I stood back as Hal and, well, most of the people, traced their hands and colored them in. I din’t want to trace my hand. That had been her suggestion, a jumping off point. A place to stay for the very young or the scared or the rushed. I wanted to go further. I saw someone draw a beautiful tree with gorgeous leaves and thought, “Oh! I want to do that!” But to do that would be to copy. Just wait. Think. Wait.

Finally, I reached over Hal and drew a simple shape. I divided it up with lines and used the colors available to fill in each section. I was pleased with my creation. It was simple but colorful. And unique. And mine.


I showed Jane and she responded, “You drew that? Really?!” Hah! I told my inner critic. Who needs you? I’ve got a daughter! And then I realized that she wasn’t surprised because she thought I wasn’t an artist, although that was probably, realistically part of it. She was surprised because she’s not used to seeing me create anything and doesn’t see the things I do create as art.

I headed off to my beginning jewelry making class feeling hopeful. That hope carried me through the panic that rose as the teacher told us to begin sketching out designs for our pendant. I stared at my stone. I turned it over and over. I backed off and thought of what was important to me and how it might look with the stone. An idea began to form.

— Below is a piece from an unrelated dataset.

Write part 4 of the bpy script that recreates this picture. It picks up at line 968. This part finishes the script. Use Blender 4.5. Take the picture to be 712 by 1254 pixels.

“Can we use wire to make a shape in front of the stone?” I asked. It took her a minute to understand what I meant but then confirmed that I could. But what to do with the back? When an answer didn’t come, I let my mind wander. In a rare moment of peace for me, I allowed the emptiness to be comforting. I just waited and tossed images and words around in my mind. There’s a tree in front of that stone and I like how it looks. What if the backing was a leaf? I drew it out on the paper and saw that it was good. And so was I. Not perfect. Not the best. But good enough.